■ TASK ■
Return the number of lines in which the word "scene" appears; add nothing else.

■ SOURCE EXCERPT ■
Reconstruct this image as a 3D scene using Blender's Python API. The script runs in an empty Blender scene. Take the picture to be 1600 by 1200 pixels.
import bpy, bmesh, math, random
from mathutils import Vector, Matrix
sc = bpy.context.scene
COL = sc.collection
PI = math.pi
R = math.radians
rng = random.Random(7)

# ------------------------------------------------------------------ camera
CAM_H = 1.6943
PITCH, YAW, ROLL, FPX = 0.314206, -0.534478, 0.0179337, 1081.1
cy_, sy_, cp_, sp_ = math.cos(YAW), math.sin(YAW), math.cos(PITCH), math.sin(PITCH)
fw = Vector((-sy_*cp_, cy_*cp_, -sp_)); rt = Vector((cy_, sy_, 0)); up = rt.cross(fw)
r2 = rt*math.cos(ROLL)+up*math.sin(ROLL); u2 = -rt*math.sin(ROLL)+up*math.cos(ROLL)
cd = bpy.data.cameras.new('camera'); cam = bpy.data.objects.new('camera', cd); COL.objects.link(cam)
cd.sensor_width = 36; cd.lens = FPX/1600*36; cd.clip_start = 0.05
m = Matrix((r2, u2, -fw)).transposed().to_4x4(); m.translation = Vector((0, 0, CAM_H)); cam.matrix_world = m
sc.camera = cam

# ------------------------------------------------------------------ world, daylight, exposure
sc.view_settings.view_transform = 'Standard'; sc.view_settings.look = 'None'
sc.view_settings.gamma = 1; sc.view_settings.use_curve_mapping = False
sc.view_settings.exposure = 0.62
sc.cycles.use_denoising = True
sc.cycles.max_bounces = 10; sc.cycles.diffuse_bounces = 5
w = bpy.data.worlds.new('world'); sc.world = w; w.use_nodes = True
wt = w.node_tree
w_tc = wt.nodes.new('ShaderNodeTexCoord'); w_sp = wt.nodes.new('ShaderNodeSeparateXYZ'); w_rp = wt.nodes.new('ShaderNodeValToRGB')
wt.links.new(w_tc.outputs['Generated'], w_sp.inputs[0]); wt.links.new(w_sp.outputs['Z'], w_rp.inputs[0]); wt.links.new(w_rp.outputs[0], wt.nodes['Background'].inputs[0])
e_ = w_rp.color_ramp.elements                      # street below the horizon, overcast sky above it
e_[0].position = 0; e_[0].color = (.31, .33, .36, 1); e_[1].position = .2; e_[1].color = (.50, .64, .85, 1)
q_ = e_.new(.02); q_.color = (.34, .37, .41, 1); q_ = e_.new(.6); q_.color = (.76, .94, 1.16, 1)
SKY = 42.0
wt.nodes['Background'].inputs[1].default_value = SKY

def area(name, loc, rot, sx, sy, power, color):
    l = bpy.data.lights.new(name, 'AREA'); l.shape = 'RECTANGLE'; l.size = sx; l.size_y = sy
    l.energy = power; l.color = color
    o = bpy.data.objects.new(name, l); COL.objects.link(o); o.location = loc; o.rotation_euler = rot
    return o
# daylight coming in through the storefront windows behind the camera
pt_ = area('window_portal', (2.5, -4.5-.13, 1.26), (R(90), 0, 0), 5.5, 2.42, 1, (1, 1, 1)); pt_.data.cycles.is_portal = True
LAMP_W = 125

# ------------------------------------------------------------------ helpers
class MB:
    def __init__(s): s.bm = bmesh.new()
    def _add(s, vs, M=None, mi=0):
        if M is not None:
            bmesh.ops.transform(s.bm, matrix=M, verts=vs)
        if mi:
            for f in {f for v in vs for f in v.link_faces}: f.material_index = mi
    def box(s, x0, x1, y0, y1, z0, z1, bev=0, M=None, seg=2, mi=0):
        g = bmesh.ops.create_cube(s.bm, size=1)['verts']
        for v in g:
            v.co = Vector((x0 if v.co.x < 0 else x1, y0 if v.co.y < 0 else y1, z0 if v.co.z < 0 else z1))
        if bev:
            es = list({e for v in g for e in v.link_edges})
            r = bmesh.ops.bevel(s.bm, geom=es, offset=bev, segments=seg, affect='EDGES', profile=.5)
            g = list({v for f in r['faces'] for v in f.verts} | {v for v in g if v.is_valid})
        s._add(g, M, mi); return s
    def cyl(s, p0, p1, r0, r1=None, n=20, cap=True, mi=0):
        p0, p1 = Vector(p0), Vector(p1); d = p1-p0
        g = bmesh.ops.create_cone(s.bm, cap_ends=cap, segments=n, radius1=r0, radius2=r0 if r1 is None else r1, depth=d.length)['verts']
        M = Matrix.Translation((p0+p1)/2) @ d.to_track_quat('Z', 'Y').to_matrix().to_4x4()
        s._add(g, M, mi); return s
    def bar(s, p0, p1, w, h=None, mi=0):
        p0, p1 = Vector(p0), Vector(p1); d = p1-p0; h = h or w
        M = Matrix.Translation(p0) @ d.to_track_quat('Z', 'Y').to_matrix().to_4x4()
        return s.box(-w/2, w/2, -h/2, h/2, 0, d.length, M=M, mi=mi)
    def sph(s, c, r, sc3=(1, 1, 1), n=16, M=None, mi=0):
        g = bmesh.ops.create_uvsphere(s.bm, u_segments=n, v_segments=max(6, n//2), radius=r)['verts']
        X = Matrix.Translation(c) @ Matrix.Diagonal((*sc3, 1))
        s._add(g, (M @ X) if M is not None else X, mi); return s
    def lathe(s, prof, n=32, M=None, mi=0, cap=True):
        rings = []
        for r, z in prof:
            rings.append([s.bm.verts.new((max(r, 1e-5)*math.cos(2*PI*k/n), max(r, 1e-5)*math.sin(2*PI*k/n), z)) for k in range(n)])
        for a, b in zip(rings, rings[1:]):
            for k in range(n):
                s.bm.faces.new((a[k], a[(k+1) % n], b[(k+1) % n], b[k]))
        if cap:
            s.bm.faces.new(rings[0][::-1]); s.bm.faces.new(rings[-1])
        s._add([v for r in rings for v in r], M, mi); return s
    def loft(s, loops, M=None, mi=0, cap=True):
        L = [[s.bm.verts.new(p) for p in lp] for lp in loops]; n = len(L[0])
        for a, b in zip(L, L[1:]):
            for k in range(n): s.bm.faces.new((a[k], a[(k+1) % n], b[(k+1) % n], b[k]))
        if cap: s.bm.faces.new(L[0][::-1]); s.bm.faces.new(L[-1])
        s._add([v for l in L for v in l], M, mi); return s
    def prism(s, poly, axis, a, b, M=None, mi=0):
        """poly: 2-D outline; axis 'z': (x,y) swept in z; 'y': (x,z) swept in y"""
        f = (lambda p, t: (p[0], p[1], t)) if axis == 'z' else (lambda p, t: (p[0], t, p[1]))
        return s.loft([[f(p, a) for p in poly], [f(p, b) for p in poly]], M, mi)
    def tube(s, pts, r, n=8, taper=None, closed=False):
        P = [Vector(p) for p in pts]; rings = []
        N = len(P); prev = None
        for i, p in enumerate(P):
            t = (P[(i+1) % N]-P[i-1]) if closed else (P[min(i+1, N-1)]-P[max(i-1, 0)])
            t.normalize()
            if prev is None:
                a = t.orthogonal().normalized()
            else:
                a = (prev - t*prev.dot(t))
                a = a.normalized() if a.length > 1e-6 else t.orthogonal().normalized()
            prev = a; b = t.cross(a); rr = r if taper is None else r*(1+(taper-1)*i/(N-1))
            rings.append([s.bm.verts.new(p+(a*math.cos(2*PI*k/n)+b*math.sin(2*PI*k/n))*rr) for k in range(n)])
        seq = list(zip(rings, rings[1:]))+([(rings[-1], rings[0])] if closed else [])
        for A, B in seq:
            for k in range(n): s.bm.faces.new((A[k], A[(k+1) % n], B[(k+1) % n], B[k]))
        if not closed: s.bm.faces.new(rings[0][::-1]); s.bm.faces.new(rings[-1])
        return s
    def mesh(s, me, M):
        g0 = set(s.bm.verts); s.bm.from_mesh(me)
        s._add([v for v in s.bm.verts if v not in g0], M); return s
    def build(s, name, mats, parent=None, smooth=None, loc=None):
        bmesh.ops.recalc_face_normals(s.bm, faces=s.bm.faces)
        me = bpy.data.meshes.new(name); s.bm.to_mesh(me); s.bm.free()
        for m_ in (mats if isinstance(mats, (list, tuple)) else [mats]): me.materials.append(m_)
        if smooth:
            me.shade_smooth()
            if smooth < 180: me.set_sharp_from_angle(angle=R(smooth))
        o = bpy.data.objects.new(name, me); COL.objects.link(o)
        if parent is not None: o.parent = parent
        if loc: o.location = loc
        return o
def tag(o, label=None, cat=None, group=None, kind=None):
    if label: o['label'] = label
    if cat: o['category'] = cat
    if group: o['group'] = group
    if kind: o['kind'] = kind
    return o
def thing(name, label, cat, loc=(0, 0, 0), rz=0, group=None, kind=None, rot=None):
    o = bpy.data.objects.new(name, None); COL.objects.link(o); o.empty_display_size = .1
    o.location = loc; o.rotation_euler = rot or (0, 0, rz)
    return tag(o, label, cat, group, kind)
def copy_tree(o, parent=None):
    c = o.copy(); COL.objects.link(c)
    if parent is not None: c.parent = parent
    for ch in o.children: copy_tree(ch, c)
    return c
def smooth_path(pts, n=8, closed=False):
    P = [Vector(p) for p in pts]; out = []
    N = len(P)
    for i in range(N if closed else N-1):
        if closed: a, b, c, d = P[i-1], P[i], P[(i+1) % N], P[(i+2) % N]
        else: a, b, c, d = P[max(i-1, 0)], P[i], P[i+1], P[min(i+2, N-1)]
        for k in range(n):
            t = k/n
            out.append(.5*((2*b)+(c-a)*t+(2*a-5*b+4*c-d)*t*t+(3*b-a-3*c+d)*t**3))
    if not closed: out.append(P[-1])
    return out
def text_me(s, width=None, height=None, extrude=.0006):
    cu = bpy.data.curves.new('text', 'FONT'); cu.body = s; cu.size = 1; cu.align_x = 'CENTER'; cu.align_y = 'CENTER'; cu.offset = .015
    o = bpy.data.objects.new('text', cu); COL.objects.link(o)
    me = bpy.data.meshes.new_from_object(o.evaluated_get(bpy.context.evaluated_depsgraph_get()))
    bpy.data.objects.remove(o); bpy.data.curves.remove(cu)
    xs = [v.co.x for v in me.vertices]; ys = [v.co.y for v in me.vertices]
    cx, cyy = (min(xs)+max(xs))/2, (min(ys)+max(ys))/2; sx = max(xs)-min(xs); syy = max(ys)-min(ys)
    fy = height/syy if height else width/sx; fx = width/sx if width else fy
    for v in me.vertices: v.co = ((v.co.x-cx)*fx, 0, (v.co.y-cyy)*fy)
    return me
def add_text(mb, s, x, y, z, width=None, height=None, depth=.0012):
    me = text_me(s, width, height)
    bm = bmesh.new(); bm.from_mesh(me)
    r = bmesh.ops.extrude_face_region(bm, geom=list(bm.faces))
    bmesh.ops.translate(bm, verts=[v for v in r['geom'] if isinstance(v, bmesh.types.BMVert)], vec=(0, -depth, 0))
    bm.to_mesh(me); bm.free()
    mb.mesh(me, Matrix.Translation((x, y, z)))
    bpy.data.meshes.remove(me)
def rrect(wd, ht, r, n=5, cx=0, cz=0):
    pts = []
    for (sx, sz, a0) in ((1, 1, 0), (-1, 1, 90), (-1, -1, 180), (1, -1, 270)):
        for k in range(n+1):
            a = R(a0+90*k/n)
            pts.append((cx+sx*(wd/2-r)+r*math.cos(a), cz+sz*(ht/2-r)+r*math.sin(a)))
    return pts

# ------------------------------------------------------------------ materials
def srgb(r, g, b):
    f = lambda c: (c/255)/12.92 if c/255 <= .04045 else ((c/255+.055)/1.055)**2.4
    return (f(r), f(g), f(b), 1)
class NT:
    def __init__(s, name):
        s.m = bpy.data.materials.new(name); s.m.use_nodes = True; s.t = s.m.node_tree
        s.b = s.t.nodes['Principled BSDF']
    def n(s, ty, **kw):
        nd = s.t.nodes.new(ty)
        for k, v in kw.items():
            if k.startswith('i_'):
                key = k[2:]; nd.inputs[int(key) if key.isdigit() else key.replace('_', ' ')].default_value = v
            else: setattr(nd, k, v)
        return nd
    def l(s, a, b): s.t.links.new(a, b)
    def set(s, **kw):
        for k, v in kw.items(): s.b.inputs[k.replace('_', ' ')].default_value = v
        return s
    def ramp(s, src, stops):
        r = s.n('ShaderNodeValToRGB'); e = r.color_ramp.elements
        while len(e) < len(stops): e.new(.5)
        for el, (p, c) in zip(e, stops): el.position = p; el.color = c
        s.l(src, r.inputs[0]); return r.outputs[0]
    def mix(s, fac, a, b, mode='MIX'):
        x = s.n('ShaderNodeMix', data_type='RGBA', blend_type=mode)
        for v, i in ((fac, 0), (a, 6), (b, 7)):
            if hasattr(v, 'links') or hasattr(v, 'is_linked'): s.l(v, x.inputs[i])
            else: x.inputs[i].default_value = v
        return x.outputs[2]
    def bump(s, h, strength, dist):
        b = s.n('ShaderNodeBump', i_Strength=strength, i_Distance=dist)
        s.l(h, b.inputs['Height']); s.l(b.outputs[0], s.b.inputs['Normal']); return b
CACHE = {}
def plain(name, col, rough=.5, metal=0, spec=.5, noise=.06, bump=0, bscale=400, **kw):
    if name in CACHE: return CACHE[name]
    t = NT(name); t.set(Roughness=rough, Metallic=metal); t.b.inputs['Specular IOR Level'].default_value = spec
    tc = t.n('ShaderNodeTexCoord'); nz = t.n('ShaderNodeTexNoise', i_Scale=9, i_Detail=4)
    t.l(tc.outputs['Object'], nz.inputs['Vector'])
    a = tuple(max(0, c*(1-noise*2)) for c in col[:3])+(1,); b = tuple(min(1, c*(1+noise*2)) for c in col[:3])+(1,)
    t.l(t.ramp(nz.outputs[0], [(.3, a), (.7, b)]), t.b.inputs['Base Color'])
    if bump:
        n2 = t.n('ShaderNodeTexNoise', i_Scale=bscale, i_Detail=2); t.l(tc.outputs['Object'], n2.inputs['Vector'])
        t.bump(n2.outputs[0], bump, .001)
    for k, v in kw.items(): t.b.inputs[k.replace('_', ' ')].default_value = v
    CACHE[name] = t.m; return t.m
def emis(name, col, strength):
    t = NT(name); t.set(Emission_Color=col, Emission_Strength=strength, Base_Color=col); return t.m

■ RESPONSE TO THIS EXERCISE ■
2